Home Office Organizing

Here are some quick ways you can organize your Home Office.

© Heather Levin

Setting up your Home Office is easy!, Clipart.com

If you're ready to streamline your office and make it really start working for you, here are some easy ways you can get started organizing!

You just don't like going in there. It's dark, it's cluttered, and it just has an abandoned air to it. Your home office is really just a glorified term for "storage room", and rather than deal with it you work at the kitchen table. Sound familiar?

Well, no more! Having a home office that really works can really cut down on clutter in the rest of the home. If you put some time and effort into this room it can really affect the day-to-day running of your home in a positive way. Spend two days on this project and it's guarenteed that you'll use the room in the future. Sweat equity can work wonders!

Your home office is where you are going to "work" your household.
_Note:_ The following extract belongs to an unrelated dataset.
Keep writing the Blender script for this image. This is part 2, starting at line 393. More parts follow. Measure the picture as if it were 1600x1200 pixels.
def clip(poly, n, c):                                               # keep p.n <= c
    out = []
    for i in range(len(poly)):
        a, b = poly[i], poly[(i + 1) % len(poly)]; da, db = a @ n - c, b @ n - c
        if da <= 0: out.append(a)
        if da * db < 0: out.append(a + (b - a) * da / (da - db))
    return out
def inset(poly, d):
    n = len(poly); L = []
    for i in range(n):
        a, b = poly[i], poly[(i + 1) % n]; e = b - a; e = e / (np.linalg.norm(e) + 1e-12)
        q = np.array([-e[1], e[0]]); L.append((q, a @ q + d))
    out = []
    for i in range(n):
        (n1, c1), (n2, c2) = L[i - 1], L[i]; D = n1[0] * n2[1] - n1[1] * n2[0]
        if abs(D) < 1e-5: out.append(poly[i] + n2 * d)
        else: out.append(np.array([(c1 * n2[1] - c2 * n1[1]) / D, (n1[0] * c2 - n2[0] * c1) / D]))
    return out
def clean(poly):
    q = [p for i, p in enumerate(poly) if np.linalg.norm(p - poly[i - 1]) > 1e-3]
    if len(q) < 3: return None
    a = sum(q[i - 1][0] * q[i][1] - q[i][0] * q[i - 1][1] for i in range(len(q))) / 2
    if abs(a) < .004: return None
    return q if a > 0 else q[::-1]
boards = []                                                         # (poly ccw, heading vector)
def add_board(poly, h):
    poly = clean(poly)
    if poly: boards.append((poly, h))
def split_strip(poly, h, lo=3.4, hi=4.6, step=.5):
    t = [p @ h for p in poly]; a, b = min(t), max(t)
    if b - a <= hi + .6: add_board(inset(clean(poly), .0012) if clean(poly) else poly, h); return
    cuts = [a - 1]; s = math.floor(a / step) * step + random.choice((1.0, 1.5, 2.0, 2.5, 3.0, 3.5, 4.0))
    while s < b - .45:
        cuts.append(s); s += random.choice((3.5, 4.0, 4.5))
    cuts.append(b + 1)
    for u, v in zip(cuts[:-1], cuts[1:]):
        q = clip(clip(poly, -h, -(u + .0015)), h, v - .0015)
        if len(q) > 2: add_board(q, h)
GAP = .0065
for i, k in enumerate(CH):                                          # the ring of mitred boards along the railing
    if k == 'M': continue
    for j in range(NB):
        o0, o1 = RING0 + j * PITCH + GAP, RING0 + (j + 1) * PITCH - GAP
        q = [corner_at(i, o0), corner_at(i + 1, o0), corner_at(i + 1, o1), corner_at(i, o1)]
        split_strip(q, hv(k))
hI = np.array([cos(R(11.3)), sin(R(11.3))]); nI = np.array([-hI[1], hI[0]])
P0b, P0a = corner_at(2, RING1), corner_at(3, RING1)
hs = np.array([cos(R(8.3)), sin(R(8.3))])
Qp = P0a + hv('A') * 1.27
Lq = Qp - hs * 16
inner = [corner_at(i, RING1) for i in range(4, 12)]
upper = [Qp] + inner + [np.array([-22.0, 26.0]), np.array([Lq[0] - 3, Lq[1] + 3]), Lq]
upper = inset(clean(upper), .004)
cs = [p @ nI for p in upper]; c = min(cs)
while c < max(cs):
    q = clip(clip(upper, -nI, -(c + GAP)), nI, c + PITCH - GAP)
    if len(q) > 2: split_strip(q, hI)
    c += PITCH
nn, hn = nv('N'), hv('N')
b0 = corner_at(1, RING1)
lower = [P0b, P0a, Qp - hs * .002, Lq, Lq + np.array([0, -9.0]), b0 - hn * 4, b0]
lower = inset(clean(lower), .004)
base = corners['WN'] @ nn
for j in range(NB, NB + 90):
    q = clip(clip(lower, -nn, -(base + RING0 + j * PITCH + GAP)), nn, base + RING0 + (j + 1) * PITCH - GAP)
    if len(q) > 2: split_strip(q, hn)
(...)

If you work out of your home, it's also going to be where you make your money, so making sure this room functions as it should is pretty vital.
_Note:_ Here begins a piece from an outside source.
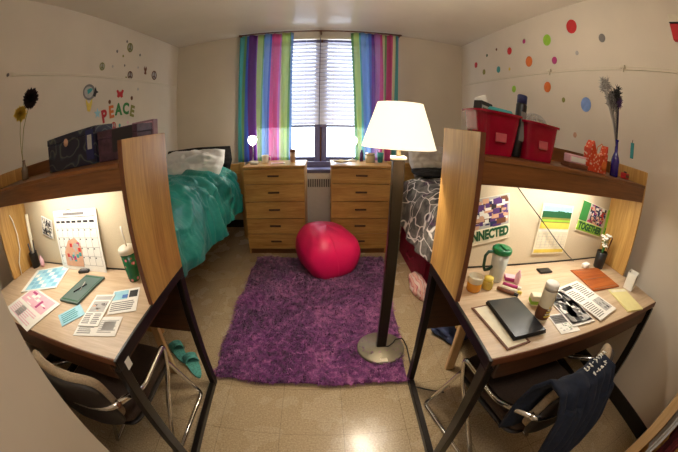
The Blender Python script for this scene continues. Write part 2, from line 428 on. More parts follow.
def branch_mat():
    t = NT('branch_print_cloth')
    n0 = t.add('ShaderNodeTexNoise', i_Scale=3.0, i_Detail=2.0); c = t.coord(); t.link(c, n0.inputs[0])
    mv = t.add('ShaderNodeMix'); mv.data_type = 'VECTOR'; mv.inputs[0].default_value = .30; t.link(c, mv.inputs[4]); t.link(n0.outputs['Color'], mv.inputs[5])
    v = t.add('ShaderNodeTexVoronoi', feature='DISTANCE_TO_EDGE', i_Scale=8.5); t.link(mv.outputs[1], v.inputs['Vector'])
    r = t.ramp([(.0, S(232, 226, 220)), (.030, S(218, 210, 206)), (.055, S(66, 62, 62))]); t.link(v.outputs['Distance'], r.inputs[0])
    n = t.add('ShaderNodeTexNoise', i_Scale=5.5, i_Detail=4.0); t.link(c, n.inputs[0])
    r2 = t.ramp([(.42, S(70, 68, 66)), (.52, S(124, 120, 114)), (.62, S(44, 38, 44)), (.70, S(100, 60, 96))]); t.link(n.outputs[0], r2.inputs[0])
    m = t.add('ShaderNodeMix'); m.data_type = 'RGBA'; m.blend_type = 'MIX'
    r3 = t.ramp([(.025, (0, 0, 0, 1)), (.06, (1, 1, 1, 1))]); t.link(v.outputs['Distance'], r3.inputs[0]); t.link(r3.outputs[0], m.inputs[0])
    t.link(r.outputs[0], m.inputs[6]); t.link(r2.outputs[0], m.inputs[7]); t.link(m.outputs[2], t.b.inputs['Base Color'])
    t.set(Roughness=.75); n2 = t.add('ShaderNodeTexNoise', i_Scale=18.0, i_Detail=3.0, i_Distortion=1.5); t.link(c, n2.inputs[0]); t.bump(n2.outputs[0], .3, .01)
    return t.m
MT['branch'] = branch_mat()
MT['mattress'] = plain('mattress_cloth', S(60, 66, 84), .8)
def pillow_mesh(w_, d_, h_, m, seed, wr=.02):
    b = MB(); n = 44
    vs = []; fs = []
    def P(u, v, side):
        x = (u * 2 - 1); y = (v * 2 - 1)
        e = max(0.0, (1 - abs(x) ** 3.2)) ** .5 * max(0.0, (1 - abs(y) ** 3.2)) ** .5
        pinch = 1 - .07 * (abs(x * y)) 
        z = side * h_ / 2 * e
        q = ns(x * 1.5 + seed, y * 2.2, side, 1.7) * wr * e * 2 + ns(x * 6 + seed, y * 2.0, side, 1.4) * wr * e
        return (x * w_ / 2 * (1 - .10 * (1 - abs(x)) * abs(y) ** 4) * pinch, y * d_ / 2 * pinch, z + q * side)
    for side in (1, -1):
        b.grid(lambda u, v: P(u, v, side), n, n, m)
        if side < 0:
            k = n * n
            for i in range(len(b.f) - k, len(b.f)): b.f[i].reverse()
    return b
# left: black backrest pillow, then white pillow
bedL = thing('oak_bed', 'oak bed frame beneath the teal comforter', 'bed', (-1.31, -1.43, 0), 0, 'oak beds along the side walls')
def bed_parts(t, hw=.52, hl=1.09):
    h = MB().box(-hw + .06, hw - .06, hl - .03, hl, .30, .885, 'oak_x', .006).box(-hw, -hw + .06, hl - .045, hl + .005, 0, .895, 'oak_z', .004).box(hw - .06, hw, hl - .045, hl + .005, 0, .895, 'oak_z', .004).build('headboard', t)
    MB().box(-hw, hw, -hl, -hl + .03, .30, .62, 'oak_x', .006).build('footboard', t)
    for s in (-1, 1):
        MB().box(s * hw - (.055 if s > 0 else 0), s * hw + (.055 if s < 0 else 0), -hl - .028, -hl + .0, 0, .60, 'pale_z', .004).build('leg', t)
    for s in (-1, 1):
        MB().box(s * (hw - .12), s * (hw - .09), -hl + .032, hl - .048, .42, .52, 'oak_y', .004).build('side_rail', t)
    MB().box(-hw + .085, hw - .085, -hl + .04, hl - .05, .525, .54, 'oak_y').build('slat_base', t)
    return t
bed_parts(bedL)
# bed legs at the foot sit at x = -0.80 on the aisle side
bedR = copy_tree(bedL); bedR.location = (1.322, -1.372, 0); bedR['label'] = 'oak bed frame beneath the grey patterned comforter'
def mattress(cx, label, H_=.24):
    o = MB().box(-.43, .43, -.96, .96, 0, H_, 'mattress', .05).build('mattress', None, (cx, -1.43, .545))
    tag(o, label, 'mattress', 'dark blue mattresses')
mattress(-1.345, 'dark blue mattress lying under the teal comforter'); mattress(1.35, 'dark blue mattress lying under the grey patterned comforter', .17)
def comforter(name, side, m, label, seed, y0=-.52, y1=-2.40, amp=.030, zo=0.0):
    # u runs from the wall side over the mattress and down the aisle side
    xw, xe = 1.80, .90
    prof = [(xw, .66), (xw, .82), (1.70, .86), (1.30, .868), (1.02, .855), (.905, .80), (.86, .70), (.835, .57), (.81, .41)]
    prof = [(a, c + zo * (1 if c > .6 else .2)) for a, c in prof]
    L = [0]
    for i in range(1, len(prof)): L.append(L[-1] + math.dist(prof[i], prof[i - 1]))
    def pf(u):
        s = u * L[-1]
        for i in range(1, len(prof)):
            if s <= L[i] + 1e-9:
                t = (s - L[i - 1]) / (L[i] - L[i - 1]); a, c = prof[i - 1], prof[i]
                return (a[0] + (c[0] - a[0]) * t, a[1] + (c[1] - a[1]) * t, (c[0] - a[0], c[1] - a[1]))
        return prof[-1] + ((0, -1),)
    def fn(u, v):
        y = y0 + (y1 - y0) * v
        x, z, d = pf(u)
        l = math.hypot(*d); nx, nz = d[1] / l, -d[0] / l
        if nz < 0 and abs(nz) > .5: nx, nz = -nx, -nz
        if abs(nz) <= .5 and u > .5: nx, nz = -abs(nx), abs(nz)
        ca = x * 1.0; hang = max(0, (.80 - z) / .44) if u > .5 else 0
        s_ = u * L[-1]
        wx = s_ + .30 * ns(s_ * 1.7, y * 1.7, seed); wy = y + .30 * ns(s_ * 1.7 + 5, y * 1.7, seed)
        q = .5 + 1.1 * ns(wx * 1.6 + wy * 1.2 + seed, wy * 4.2 - wx * 1.4, seed, 1.5)
        q2 = 1 - abs(ns(wx * 3.2 + seed * 2, wy * 10 + wx * 2, seed, 1.1)) * 2.4
        q2 = max(0, q2) ** 2
        fold = math.sin(y * 17 + 3 * ns(y * 2, z * 3, seed)) * .028 * hang
        r = amp * 1.0 * q + amp * .5 * q2 - amp * .6 + fold
        r = max(r, -.018) + amp * .22 * abs(ns(s_ * 9, y * 26, seed)) 
        if u < .12: r *= .2
        hem = hang * (.03 * math.sin(y * 5 + seed) + .025 * ns(y * 4, seed))
        endf = min(1, min(v, 1 - v) / .04); 
        z2 = z - (1 - endf) * .03
        return (side * (x + nx * r), y, z2 + nz * r - hem * (1 if z < .6 else .3))
    g = MB(); g.grid(fn, 110, 170, m)
    if side > 0:
        for f in g.f: f.reverse()
    o = g.build(name); solid(o, .02, 0)
    tag(o, label, 'comforter'); return o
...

The first thing we need to do is get it cleared out. Whatever is in there right now has to be decided upon, so make 4 piles: Keep, Donate, Trash, and Deciding. The Deciding pile can have a shelf life of 6 months, so if you haven't used it or thought of it 6 months after this project, it needs to go out of your home because it obviously just isn't that important.
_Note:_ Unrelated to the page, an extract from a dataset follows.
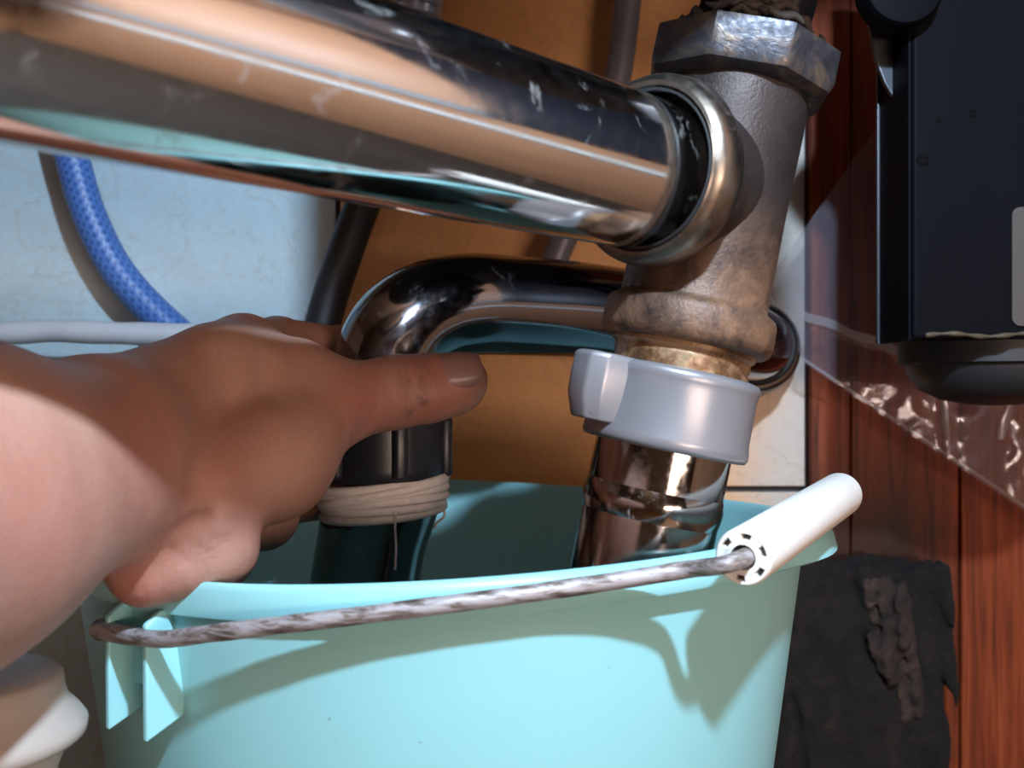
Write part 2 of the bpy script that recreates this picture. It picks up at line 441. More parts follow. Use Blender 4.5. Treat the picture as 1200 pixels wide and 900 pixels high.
G().box(410, 420, -58, 184, 48, 84).obj('reflect_trim_6', M['grey_reflect'], smooth=False, kind='structure')  # grey strip added for the grey band mirrored in the pipe
kf = G().box(-2000, 2000, -1700, -78, -400, -380).obj('trim_1', M['kitchen_floor'], smooth=False, kind='structure')
kw = G().box(-2000, 2000, -1720, -1700, -380, 2000).obj('wall_front', M['kitchen_wall'], smooth=False, kind='structure')

# ------------------------------------------------------------------ bucket
BC = Vector((-24.0, 370.0, -48.0)); TILT = math.radians(-0.4)
bk = root('bucket', (-24, 370, -287), 'pale teal plastic bucket with wire handle standing under the drain pipes', 'bucket')
RB = Matrix.Rotation(TILT, 4, 'Y')
def bw(p):                     # bucket-local mm -> world mm
    q = RB @ Vector(p) + BC          # rim slightly warped by the pull of the handle
    q.z += -0.000346 * p[0] * p[1] * max(0.0, 1 + p[2] / 236.0)
    return tuple(q)
H = 236.0
tap = lambda z, r0: r0 + 0.135 * z          # z negative downwards
prof = [(-H + 3, 0.1), (-H + 3, tap(-H, 124)), (-H + 8, tap(-H + 6, 125.4))] + [(z, tap(z, 125.4)) for z in (-200, -150, -100, -60, -30, -12)] + \
       [(-4, 125.6), (-1.5, 126.0), (-0.3, 126.8), (0, 127.6), (0, 129.0), (-0.5, 130.0), (-1.8, 130.7), (-4, 131.0), (-8.4, 131.4),
        (-9.0, 131.0), (-9.0, 130.2), (-8.4, 129.8), (-4.5, 129.4), (-3.2, 128.9), (-3.2, 128.2), (-5, 127.9)] + \
       [(z, tap(z, 128.0)) for z in (-12, -30, -60, -100, -150, -200)] + [(-H + 4, tap(-H, 127.6)), (-H, tap(-H, 126)), (-H, 0.1)]
def lipk(t):
    da = math.atan2(math.sin(t + 0.30), math.cos(t + 0.30))
    e = (t - math.radians(240)) / math.radians(45)
    return 0.25 + 0.95 * min(1, max(0, e)) + 1.75 * math.exp(-(da / 0.34) ** 4)
g = G()
n = 128; vs = []; fs = []
for (z, r) in prof:
    for k in range(n):
        t = 2 * math.pi * k / n; da = math.atan2(math.sin(t - 0.12), math.cos(t - 0.12))
        if r > 128.1 and z > -12: r2 = 128.1 + (r - 128.1) * lipk(t)
        else: r2 = r
        vs.append(bw((r2 * math.cos(t), r2 * math.sin(t), z)))
for i in range(len(prof) - 1):
    for k in range(n):
        fs.append((i * n + k, i * n + (k + 1) % n, (i + 1) * n + (k + 1) % n, (i + 1) * n + k))
g.add(vs, fs).obj('shell', M['teal'], bk, weld=True, angle=50)

wt_ = G(); vs = []; fs = []  # unseen dark water, added to soak up light bouncing in the bucket
for (z, r) in ((-228, 20), (-228, tap(-228, 125) - 1), (-112.5, tap(-112, 125.4) - 0.4), (-112, tap(-112, 125.4) - 0.6), (-112, 20)):
    for k in range(64):
        t = 2 * math.pi * k / 64; vs.append((BC.x + r * math.cos(t), BC.y + r * math.sin(t), BC.z + z))
for i in range(4):
    for k in range(64): fs.append((i * 64 + k, i * 64 + (k + 1) % 64, (i + 1) * 64 + (k + 1) % 64, (i + 1) * 64 + k))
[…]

If you have the time and the means, it's really going to pay off to paint this room. Going with a bright, stimulating color like yellow or bright blue can re-energize this space. This is also where some of that sweat equity is going to come into play. If you take the time and money to repaint this room and make it cheerful, you're going to use it. Promise!

The next thing that needs considering is the desk. If this room is where you're going to be working all day, an "L" shaped desk is best. Your computer, phone, fax, etc. can go on one wing, leaving the other for you to spread out on. It also makes sense to keep your phone on your left hand side, so you can talk and take notes with your right hand at the same time (and for you Lefties out there, the opposite holds true, phone on right, write with left).

It's also advisable to keep this room free of too many personal things. They can be distracting, and will visually clutter up the space.

If this home office is just for your household management you can certainly get away with a smaller desk, as long as it has a drawer for hanging files. You can have a file for each credit card, your electric bill, your auto insurance...the list can go on forever. A handy tip is to have a file for each bill you have to pay during the month. A great way to do this is simply look at the mail you get over the course of a couple of weeks. When you walk in with the mail sort it immediately, getting rid of the obvious junk and recycling it. Everything else can go in a basket in, say, your kitchen. Every night or every few nights bring the basket up to your office and process the mail. Put bills to be paid in a letter sorter ON the desk (if it's in sight, you won't forget about them), shred what needs to be shredded, and file the rest.

It's also handy to have some sort of In Box so that magazines and periodicals you want to read are in sight as well. When this pile gets to be more than 4 inches high and you still haven't touched it, you might be too busy to read all the magazines you're getting in and you might want to cancel your subscriptions!

One last thing: try keeping your desktop free of all the "paraphanalia" that goes with an office. You know what we're talking about- the stapler, the paper clip holder, the picture frames, the Post-It Notes...those things cause visual clutter and will be better off in a desk drawer. Keep the desktop as empty as possible so you have space to actually "work"!